Ricardo Ogando: É claro que a gente sempre pode atacar vários problemas em paralelo, se a gente tem os recursos para tal. Uma questão é quando se usa a justificativa de que a Terra já não pode mais ser salva e deve-se procurar outro planeta. Essa justificativa já começa errada. Se estamos acabando aqui, vamos acabar em outro planeta também. No caso de Marte, por exemplo, seria um estilo de vida totalmente artificial para respiração, alimentação e sobrevivência. E tudo que é artificial, custa mais. A humanidade precisaria de energia, de infraestrutura, de um monte de recursos para manter a vida lá. Então, é muito mais barato ficar na Terra e cuidar dela. Essa é uma conta fácil de fazer. O que não impede que a gente continue pesquisando planetas do Sistema Solar, entendendo como eles funcionam até porque isso nos ajuda a entender como o nosso próprio planeta funciona. Ao entender o efeito estufa em Vênus, a gente entendeu o efeito estufa aqui no planeta Terra, por exemplo.
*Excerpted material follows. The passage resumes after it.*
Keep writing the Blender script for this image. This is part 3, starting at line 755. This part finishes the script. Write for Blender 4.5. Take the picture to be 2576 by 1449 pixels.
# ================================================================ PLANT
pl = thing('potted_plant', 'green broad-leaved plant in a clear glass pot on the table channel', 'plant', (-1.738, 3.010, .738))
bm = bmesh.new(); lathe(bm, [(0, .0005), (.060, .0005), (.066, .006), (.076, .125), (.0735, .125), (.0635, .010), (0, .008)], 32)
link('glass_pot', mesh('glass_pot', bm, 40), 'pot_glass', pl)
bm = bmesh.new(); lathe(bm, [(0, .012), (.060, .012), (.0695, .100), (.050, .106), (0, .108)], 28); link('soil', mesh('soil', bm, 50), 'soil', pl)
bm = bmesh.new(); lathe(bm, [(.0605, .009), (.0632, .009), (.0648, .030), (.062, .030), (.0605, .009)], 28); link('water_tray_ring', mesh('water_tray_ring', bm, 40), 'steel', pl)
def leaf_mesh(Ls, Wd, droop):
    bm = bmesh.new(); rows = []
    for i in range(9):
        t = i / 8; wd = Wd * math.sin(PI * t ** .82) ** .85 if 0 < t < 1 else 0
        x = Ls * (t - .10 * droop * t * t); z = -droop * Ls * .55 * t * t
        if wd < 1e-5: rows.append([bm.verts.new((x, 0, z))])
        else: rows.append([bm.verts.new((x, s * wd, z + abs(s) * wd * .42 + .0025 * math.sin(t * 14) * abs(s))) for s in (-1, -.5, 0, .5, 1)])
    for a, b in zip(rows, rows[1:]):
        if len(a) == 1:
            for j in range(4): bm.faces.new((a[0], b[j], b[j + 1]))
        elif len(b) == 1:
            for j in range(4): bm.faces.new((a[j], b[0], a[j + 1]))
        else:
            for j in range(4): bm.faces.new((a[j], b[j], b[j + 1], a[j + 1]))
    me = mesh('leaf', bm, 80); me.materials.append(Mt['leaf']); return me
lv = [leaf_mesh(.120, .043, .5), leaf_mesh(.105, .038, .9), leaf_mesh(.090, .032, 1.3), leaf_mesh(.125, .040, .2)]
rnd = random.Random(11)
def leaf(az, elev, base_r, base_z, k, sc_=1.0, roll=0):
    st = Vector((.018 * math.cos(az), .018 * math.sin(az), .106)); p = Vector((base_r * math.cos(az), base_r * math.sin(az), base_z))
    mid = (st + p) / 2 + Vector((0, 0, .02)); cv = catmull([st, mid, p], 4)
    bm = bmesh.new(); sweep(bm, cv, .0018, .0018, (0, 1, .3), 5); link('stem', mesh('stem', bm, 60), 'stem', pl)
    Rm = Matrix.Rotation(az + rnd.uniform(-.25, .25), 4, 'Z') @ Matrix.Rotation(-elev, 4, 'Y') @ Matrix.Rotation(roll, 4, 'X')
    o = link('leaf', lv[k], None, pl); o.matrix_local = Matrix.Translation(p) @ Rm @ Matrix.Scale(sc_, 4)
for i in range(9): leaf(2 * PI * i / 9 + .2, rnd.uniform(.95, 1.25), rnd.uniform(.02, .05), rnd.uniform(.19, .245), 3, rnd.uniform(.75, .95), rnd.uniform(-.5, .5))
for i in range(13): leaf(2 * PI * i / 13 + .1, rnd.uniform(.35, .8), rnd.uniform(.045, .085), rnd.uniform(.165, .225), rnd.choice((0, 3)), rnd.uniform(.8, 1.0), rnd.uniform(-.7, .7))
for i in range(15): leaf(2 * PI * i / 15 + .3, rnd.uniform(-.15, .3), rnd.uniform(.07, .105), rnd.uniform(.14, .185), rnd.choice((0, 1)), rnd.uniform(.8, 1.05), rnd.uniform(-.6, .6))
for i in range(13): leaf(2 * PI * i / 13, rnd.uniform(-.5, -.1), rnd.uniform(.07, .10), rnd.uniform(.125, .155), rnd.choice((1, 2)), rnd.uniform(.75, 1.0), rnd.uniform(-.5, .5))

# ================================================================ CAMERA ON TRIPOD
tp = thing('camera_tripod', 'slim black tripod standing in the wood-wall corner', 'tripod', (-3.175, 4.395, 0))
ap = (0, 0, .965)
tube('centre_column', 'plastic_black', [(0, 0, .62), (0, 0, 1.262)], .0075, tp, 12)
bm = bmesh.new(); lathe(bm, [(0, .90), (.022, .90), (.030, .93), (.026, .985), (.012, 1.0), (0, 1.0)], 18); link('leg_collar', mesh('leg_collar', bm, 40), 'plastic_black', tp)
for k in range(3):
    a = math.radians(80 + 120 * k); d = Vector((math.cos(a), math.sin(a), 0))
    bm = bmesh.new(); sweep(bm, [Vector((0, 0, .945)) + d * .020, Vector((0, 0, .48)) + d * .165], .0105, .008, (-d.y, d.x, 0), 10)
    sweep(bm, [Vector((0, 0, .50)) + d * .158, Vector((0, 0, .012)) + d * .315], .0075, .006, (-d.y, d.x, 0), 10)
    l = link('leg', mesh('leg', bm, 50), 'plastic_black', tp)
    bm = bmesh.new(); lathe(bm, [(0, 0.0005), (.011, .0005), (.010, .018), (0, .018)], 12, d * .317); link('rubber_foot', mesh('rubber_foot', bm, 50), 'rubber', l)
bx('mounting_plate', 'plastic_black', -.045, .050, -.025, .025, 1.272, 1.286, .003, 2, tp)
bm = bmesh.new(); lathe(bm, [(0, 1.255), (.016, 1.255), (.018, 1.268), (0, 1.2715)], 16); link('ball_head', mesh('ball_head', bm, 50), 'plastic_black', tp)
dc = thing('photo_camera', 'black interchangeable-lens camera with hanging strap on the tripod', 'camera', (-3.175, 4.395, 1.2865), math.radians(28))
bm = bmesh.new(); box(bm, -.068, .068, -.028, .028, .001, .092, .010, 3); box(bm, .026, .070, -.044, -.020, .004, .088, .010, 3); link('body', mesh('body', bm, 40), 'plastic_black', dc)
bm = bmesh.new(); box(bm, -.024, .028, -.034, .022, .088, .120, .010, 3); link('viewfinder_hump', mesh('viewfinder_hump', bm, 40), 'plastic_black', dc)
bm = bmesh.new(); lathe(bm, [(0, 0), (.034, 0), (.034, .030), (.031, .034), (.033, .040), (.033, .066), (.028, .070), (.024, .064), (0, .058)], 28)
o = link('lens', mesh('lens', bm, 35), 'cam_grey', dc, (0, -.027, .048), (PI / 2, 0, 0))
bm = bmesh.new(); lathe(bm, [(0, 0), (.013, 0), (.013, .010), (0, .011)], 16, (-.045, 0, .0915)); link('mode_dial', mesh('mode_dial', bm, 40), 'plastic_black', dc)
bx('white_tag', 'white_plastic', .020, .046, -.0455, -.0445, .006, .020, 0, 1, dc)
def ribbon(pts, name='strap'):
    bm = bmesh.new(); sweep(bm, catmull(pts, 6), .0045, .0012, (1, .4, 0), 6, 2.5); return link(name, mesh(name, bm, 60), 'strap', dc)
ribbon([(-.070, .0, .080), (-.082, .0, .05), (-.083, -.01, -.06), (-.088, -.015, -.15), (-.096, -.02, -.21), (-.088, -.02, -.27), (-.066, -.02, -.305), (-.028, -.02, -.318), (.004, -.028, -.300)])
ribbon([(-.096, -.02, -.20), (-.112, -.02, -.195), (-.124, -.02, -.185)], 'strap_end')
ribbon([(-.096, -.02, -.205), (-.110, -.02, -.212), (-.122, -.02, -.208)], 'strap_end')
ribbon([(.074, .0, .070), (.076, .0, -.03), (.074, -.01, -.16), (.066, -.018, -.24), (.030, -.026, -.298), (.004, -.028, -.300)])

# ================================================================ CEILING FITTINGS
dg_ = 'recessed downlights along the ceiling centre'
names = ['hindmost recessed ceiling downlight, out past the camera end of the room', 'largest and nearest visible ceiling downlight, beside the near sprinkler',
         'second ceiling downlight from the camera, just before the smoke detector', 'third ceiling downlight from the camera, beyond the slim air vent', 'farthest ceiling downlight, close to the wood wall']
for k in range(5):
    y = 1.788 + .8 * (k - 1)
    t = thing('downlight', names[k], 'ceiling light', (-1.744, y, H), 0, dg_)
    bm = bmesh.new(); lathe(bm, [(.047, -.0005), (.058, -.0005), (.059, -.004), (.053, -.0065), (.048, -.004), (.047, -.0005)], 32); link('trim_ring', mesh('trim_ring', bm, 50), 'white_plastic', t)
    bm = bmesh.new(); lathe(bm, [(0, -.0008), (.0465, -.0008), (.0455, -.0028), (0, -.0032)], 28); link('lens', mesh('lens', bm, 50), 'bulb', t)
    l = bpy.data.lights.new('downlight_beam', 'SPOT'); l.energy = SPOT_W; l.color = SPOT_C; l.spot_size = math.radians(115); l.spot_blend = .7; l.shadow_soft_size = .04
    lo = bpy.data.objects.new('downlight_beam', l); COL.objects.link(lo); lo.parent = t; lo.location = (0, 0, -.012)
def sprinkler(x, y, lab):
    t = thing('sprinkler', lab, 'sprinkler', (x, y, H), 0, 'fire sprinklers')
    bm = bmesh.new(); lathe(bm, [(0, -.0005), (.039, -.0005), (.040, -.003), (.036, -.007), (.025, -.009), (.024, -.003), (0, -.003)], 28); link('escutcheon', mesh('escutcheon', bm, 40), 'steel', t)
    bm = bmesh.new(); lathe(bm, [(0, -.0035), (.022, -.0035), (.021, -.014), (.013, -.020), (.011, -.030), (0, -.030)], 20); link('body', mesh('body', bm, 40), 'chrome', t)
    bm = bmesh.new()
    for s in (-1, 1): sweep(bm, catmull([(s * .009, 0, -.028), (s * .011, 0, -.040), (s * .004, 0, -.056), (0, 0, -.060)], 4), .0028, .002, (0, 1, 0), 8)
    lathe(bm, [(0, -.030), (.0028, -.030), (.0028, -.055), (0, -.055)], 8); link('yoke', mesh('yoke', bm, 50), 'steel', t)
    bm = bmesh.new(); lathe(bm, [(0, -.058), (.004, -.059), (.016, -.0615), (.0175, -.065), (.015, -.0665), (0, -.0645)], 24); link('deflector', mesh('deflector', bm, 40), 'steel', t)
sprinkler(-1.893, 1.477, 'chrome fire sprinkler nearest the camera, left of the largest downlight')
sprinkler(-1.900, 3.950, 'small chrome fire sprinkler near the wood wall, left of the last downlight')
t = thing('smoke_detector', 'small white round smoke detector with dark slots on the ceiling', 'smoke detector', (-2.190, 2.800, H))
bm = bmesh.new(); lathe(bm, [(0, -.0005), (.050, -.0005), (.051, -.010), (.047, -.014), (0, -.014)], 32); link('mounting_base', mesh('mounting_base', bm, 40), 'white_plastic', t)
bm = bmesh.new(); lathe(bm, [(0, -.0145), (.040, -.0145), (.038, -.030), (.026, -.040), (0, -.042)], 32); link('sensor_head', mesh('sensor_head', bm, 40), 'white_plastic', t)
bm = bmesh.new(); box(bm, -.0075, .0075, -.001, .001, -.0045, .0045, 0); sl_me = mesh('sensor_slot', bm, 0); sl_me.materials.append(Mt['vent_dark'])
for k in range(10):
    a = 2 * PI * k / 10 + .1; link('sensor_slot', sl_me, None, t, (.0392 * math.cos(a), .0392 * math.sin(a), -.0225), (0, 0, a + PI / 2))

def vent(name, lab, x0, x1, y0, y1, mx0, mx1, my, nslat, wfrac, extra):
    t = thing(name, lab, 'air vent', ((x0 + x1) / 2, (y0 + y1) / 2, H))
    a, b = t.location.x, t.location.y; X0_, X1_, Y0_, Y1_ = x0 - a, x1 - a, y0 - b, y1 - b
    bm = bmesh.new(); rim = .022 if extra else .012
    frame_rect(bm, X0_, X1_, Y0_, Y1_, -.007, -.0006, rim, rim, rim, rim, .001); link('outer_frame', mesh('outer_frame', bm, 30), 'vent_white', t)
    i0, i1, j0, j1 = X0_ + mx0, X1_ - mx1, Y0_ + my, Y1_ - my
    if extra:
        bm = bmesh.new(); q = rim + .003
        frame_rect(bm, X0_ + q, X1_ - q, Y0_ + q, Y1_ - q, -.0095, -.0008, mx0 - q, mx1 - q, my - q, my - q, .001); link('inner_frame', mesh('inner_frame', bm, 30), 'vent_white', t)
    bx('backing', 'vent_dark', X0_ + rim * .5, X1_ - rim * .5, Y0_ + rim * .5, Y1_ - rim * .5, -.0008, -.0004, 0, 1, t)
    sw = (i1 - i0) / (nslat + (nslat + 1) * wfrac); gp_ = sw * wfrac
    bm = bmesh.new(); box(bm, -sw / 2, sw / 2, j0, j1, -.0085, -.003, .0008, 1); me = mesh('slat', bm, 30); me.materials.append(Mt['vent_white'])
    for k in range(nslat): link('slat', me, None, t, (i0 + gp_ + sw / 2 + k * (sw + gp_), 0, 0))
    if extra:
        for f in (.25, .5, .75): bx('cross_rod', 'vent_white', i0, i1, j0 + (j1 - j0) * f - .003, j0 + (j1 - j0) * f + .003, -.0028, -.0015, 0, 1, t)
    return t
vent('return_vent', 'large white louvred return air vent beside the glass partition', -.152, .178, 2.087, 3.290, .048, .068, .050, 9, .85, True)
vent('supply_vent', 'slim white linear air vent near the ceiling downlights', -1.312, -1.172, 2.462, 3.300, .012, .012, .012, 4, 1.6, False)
Ao entender o que aconteceu em termos geológicos em Marte, a gente pode tentar entender o que aconteceu no planeta Terra e tentar até se preparar para o futuro. Se preparar para o futuro como, fugindo da Terra? Não! Aproveitando que a Terra nos dá condições ideais de sobrevivência e utilizar dessa vantagem competitiva da melhor forma possível. Ao invés de desperdiçá-la.  

Agência Brasil: E a às vésperas da estreia do podcast, S.O.S! Terra Chamando!, que fala sobre a saúde da Terra, pergunto por que o nosso planeta pede socorro? 

Ricardo Ogando: A Terra está gritando muito. A Terra está pedindo muito socorro. E quem tem o poder de resolver isso precisa escutar. A gente está vivendo uma emergência climática que tem razões baseadas no nosso estilo de vida, de consumo e que arranca do planeta mais do que ele pode dar. A gente precisa refletir muito bem sobre essas coisas, como a gente falou da política pública. A gente precisa regular certas atividades, não quer dizer proibir, não quer dizer censurar, quer dizer regular. Para que não seja uma destruição desmedida do planeta é preciso cuidar dele agora.